Wind takes place on the final night of the life of revered/despised director Jake Hannaford (a thinly-veiled version of Welles played with gruff relish by director and Welles pal John Huston.) Hannaford's latest movie is in big trouble, and the desert screening party that is planned to help him get the movie some much-needed buzz (and funding) quickly devolves into a drunken morass full of cameras, critics, directors, dummies, and midgets.
Intertwined with the party dementia, the film-within-a-film unspools in a riot of '70's counter-culture color and quick takes. Seemingly without plot, a nude-most-of-the-time woman (Welles muse Oja Kodar) is followed by a not-nude-enough man (Robert Random) through a variety of abandoned MGM sets. (One of them is the train set Fred Astaire reminisces in front of in That's Entertainment! (1974).) The movie screening concludes at a drive-in movie theater where Hannaford leaves the assembled Hollywood menagerie to drive into the sunrise for the last time.
If this plot summary sounds befuddling, don't worry! Along with the film, Netflix has produced a documentary about the making of Wind called They'll Love Me When I'm Dead (2018). Filled with footage of Welles and many of those who worked on the film, I found that They'll Love Me helped turn Wind from a middling experimental film into a fascinating peek inside the impish mind of Welles.

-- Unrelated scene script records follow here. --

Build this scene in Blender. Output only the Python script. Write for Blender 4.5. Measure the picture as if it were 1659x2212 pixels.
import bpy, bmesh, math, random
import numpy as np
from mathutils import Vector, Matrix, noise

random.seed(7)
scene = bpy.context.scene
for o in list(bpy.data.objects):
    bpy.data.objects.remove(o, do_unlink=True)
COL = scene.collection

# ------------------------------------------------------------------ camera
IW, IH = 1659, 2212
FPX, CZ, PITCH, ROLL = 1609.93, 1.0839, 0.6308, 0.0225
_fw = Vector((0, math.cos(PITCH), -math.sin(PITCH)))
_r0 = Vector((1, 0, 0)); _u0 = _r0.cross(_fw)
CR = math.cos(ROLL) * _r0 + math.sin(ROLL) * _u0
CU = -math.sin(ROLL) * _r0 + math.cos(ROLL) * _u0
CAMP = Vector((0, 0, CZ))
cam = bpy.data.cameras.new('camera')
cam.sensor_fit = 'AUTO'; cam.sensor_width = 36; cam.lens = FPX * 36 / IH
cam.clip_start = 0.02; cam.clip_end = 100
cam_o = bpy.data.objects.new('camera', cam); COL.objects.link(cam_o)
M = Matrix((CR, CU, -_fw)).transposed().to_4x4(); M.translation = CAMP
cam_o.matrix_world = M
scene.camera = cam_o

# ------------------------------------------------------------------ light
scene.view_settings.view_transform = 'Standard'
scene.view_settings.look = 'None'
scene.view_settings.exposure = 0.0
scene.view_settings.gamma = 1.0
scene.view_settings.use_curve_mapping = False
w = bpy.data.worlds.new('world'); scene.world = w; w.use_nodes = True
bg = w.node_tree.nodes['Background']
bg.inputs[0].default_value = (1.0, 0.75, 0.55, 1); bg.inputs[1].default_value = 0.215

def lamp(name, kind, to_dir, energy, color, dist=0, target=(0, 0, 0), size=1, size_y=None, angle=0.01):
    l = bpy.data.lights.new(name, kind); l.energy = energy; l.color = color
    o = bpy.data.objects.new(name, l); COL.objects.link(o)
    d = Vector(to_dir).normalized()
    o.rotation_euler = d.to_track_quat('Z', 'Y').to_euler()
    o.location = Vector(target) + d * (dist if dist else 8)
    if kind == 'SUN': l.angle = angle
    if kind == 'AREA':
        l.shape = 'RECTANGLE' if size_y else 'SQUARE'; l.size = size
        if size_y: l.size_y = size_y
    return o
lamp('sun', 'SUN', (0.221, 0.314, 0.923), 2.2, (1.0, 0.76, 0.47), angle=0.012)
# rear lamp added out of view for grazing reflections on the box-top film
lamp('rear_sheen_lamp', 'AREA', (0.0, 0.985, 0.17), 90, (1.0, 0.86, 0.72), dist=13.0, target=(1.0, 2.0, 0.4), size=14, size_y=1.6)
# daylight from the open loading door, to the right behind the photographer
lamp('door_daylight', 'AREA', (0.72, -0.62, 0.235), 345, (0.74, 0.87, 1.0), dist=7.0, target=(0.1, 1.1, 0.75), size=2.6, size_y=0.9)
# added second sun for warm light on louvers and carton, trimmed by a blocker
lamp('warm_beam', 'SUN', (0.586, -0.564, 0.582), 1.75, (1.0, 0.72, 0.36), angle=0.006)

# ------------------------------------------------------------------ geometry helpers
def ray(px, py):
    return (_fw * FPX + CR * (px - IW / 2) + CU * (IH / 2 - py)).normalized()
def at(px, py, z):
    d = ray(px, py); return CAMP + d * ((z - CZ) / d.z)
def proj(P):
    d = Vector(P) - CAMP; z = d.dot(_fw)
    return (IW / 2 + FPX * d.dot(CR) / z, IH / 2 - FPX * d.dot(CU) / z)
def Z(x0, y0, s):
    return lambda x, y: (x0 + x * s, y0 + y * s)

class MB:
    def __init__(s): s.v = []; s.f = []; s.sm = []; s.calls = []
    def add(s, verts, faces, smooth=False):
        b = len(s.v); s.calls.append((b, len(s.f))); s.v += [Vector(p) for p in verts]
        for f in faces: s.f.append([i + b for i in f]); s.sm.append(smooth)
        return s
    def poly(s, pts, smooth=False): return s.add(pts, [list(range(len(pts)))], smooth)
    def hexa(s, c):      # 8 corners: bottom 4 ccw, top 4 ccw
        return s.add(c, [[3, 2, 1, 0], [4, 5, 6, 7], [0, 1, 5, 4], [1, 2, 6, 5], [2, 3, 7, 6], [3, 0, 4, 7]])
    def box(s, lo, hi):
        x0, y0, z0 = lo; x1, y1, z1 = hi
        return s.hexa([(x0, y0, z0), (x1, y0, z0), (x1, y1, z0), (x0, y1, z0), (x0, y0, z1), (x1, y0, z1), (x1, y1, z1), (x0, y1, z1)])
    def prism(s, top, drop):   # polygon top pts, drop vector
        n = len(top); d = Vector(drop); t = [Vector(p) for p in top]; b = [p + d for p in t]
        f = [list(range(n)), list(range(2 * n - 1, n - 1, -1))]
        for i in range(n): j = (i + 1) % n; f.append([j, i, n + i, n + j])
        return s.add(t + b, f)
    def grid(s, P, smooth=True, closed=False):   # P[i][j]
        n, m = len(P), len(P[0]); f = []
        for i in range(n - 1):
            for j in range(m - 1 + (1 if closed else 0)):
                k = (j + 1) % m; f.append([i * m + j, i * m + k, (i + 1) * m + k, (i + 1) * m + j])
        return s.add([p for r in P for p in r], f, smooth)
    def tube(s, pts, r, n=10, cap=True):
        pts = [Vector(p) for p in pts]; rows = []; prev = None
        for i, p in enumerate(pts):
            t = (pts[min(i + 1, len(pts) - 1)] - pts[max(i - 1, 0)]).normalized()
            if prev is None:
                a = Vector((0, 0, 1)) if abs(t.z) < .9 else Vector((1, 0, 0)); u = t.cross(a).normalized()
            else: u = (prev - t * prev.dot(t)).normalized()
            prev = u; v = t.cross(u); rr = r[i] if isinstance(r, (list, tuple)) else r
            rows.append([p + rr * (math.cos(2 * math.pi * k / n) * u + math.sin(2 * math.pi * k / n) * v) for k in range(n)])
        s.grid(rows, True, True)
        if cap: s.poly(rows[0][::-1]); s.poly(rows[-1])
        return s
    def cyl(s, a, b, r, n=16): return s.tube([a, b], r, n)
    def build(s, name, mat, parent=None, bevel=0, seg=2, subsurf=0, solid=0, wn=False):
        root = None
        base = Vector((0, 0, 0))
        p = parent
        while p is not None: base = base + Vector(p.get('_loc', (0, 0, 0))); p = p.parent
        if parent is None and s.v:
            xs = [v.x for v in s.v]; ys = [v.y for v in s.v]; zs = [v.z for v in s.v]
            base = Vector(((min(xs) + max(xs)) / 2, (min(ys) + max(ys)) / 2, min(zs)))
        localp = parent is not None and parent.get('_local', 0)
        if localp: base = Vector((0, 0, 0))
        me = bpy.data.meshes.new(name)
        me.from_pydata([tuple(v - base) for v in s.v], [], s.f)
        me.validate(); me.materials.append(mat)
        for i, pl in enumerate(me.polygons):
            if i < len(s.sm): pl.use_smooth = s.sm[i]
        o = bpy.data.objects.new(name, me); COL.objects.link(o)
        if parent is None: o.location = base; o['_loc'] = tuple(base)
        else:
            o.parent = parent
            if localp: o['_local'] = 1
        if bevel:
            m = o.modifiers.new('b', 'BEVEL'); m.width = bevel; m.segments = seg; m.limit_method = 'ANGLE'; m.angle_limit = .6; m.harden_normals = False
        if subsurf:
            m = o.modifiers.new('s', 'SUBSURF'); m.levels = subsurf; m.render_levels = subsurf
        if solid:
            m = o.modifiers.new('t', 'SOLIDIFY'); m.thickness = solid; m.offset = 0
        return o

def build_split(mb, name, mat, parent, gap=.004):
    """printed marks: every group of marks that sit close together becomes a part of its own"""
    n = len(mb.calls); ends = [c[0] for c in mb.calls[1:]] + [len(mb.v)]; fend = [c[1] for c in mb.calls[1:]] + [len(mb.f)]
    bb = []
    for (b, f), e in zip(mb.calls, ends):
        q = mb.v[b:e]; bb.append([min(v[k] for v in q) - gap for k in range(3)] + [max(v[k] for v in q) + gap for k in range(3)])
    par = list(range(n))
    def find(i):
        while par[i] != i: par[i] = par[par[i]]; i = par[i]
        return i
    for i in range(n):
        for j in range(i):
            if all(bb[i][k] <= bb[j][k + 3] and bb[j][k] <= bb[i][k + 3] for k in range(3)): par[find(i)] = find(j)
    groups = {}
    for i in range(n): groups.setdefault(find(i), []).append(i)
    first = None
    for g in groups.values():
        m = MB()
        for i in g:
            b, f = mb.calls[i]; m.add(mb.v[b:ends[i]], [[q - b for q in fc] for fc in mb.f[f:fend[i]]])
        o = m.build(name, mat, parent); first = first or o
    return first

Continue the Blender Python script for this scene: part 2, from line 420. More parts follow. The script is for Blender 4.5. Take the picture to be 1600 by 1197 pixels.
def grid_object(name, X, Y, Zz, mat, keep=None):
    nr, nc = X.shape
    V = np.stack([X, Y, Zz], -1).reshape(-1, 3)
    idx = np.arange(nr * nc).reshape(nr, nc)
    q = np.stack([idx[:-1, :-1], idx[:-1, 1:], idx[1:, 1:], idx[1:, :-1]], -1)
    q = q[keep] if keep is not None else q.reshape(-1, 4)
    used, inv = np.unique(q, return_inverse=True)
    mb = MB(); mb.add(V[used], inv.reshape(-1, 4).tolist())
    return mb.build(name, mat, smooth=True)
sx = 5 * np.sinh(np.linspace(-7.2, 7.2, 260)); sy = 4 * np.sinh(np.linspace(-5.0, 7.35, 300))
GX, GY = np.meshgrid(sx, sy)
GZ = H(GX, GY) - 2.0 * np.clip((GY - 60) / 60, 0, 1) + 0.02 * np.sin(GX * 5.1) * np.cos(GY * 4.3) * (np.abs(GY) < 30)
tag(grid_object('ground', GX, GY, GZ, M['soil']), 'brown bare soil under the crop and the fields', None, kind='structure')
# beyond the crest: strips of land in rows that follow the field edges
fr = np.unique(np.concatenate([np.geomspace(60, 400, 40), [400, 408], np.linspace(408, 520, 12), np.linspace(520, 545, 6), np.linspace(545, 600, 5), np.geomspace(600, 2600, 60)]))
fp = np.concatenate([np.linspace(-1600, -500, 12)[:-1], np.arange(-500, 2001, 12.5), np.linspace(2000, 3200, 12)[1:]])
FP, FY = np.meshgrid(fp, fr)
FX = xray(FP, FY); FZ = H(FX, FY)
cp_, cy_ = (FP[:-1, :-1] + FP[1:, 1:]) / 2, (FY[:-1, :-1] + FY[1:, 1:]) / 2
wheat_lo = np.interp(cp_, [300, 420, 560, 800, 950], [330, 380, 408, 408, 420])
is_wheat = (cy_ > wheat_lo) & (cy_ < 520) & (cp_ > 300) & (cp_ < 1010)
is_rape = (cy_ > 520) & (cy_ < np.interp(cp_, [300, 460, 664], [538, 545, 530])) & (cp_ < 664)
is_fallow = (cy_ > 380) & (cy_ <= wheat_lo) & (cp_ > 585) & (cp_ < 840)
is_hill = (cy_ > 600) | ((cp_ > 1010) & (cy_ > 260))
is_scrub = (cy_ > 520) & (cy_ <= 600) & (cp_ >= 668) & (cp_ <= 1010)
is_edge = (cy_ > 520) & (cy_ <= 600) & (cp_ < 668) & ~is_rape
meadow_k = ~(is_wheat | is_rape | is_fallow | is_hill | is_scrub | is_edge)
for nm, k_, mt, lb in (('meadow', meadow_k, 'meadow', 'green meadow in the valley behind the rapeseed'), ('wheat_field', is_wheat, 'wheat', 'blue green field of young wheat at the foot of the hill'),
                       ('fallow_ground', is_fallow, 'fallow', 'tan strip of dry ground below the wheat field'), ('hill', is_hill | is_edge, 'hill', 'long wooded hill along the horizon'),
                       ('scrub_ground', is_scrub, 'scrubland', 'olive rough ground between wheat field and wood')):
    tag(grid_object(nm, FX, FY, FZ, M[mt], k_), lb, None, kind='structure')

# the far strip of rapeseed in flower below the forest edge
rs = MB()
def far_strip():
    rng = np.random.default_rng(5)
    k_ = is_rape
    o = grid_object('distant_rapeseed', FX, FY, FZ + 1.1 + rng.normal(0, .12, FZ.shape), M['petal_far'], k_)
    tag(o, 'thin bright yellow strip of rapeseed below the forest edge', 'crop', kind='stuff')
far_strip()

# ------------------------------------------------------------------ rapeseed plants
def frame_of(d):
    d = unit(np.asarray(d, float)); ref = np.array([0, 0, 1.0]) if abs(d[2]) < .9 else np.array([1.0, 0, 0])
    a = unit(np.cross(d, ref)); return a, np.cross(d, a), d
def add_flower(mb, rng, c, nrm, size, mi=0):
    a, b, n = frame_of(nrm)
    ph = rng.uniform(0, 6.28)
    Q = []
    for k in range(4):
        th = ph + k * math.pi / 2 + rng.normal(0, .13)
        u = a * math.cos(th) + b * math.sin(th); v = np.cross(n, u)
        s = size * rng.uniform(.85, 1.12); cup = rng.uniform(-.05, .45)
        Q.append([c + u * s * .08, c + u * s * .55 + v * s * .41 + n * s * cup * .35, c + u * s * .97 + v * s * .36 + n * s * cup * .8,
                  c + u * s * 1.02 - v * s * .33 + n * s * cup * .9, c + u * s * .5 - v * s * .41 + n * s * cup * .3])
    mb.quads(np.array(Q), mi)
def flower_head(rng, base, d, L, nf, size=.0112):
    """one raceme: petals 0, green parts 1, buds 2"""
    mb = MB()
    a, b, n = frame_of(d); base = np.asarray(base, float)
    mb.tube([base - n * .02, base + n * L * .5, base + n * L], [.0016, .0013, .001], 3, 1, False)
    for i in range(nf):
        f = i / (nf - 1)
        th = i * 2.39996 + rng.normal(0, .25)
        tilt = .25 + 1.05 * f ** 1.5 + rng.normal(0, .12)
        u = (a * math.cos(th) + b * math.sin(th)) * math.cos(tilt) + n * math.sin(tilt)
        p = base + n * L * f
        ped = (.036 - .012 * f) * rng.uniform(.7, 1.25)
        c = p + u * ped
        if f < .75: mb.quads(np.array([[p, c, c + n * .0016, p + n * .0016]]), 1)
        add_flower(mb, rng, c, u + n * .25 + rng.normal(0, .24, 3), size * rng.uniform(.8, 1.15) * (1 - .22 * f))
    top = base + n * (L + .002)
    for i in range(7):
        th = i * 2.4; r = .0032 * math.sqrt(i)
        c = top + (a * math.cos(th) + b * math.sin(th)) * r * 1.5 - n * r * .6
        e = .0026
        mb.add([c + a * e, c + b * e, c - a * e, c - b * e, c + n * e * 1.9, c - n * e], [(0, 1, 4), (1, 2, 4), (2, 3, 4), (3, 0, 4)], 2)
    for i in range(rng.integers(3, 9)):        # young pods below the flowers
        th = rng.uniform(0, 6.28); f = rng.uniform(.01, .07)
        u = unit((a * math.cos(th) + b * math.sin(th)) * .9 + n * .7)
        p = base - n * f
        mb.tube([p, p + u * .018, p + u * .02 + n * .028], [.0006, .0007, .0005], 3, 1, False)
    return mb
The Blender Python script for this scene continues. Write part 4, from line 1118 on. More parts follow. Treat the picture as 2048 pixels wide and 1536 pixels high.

What immediately made my little film nerd antennae jump while watching Wind was seeing wunderkind filmmaker and cineaste Peter Bogdanovich playing wunderkind filmmaker and cineaste Brooks Otterlake. Otterlake is a preening sycophant who loves to show off by doing imitations of his favorite Hollywood idols and yes-anding and speaking for Hannaford at every opportunity. So basically, Bogdanovich isn't acting. Welles was filming their friendship.
So why then, does the relationship between acolyte and mentor in the film combust in an outburst of spite and cruelty? The dynamic of the student that becomes too much like the teacher for the teacher's liking is not new in storytelling- but Welles is either prescient or sending Bogdanovich a message. In They'll Love Me, Bogdanovich cries as he speaks about the very public break between him and Welles that happened a couple years after the filming of Wind. Bogdanovich blames Welles' belittling of him on The Tonight Show with new friend Burt Reynolds cackling along. Other theories abound, but either way, art became life.
Welles is no more kind to Bogdanovich's then girlfriend Cybill Shepherd. Despite the fact that Welles was living in Bogdanovich's house with Shepherd, in Wind he gives Hannaford a young, blond, dim-witted girlfriend allegedly to express his opinion of Bogdanovich's younger movie star paramour. Even for the mercurial Welles, it's a mean touch to a movie whose fictional characters are all unflattering stand-ins for a coterie of Hollywood notables- a who's who of people Welles felt betrayed him. At it's heart, Wind is an arsenic-laced break-up letter to Hollywood signed, "Fuck you, Orson. P.S. Fuck you some more."
From that perspective- it makes Wind worth watching.